Monday, October 11, 2010

George Soros on China's currency policy...

China must fix the global currency crisis

This is pretty depressing. One of the things Soros is saying is that the Chinese practice of offsetting their trade surplus by selling yuan/buying dollars essentially transfers the fruits of the Chinese people's labor into the pockets of the Chinese gov't ("it has the same effect as taxation but it works much better"), which then allows the government (not the people) to decide what to do with the surplus (which has been converted into us dollar reserves). This would be bad enough if it weren't for the fact that other countries must now follow suit (mostly because of the Fed's quantitative easing and China's insistence on maintaining their weak currency). It's happening as we speak at the IMF. Several countries have already announced capital controls. The fruits of people's hard work all over the world are being sucked up into gov't coffers and converted into US dollar reserves as part of a lose-lose game that nobody is willing to give way on.

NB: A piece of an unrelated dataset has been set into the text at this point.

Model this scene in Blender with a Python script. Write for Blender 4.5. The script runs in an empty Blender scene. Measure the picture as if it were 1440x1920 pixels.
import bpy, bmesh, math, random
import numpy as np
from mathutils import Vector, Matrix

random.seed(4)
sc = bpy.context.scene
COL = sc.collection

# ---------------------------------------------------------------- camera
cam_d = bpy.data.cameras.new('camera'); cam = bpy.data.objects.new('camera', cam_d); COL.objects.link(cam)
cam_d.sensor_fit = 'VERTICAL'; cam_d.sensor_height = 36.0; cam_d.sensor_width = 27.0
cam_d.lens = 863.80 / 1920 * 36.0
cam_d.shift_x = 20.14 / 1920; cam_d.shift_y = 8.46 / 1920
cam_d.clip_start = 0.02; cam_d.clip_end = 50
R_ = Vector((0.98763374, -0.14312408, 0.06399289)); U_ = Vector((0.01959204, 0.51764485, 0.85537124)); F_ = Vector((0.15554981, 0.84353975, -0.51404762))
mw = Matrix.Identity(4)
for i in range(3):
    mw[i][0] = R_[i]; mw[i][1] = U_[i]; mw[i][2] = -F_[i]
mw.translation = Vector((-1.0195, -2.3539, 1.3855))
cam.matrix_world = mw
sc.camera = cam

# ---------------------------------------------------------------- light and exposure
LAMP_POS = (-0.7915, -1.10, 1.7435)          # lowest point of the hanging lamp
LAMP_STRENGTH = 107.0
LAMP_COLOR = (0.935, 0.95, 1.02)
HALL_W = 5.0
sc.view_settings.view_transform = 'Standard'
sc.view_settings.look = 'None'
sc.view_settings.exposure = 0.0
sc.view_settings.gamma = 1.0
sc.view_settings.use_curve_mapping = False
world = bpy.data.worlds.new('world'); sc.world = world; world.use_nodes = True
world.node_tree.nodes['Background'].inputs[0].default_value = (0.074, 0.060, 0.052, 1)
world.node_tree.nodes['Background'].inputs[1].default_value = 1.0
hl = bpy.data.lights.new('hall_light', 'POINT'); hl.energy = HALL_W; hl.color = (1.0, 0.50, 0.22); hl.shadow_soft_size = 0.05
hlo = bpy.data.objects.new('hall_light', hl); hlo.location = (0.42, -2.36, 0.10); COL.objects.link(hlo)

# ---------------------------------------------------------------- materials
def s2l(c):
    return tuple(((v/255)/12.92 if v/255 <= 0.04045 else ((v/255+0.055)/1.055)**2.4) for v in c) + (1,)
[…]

Geithner blames China, China blames Bernanke, and everyone else scrambles to weaken their currencies at the expense of their own workers, who could be spending their surplus on goods and services (like education) that would improve their own lives. The upshot here is that Chinese currency policy isn't really about enhancing the Chinese economy. It's about maximizing the Chinese gov't's control over its people. And now that same policy is being exported to other emerging economies who have no choice but to artificially weaken their own currencies at the expense of their population's autonomy.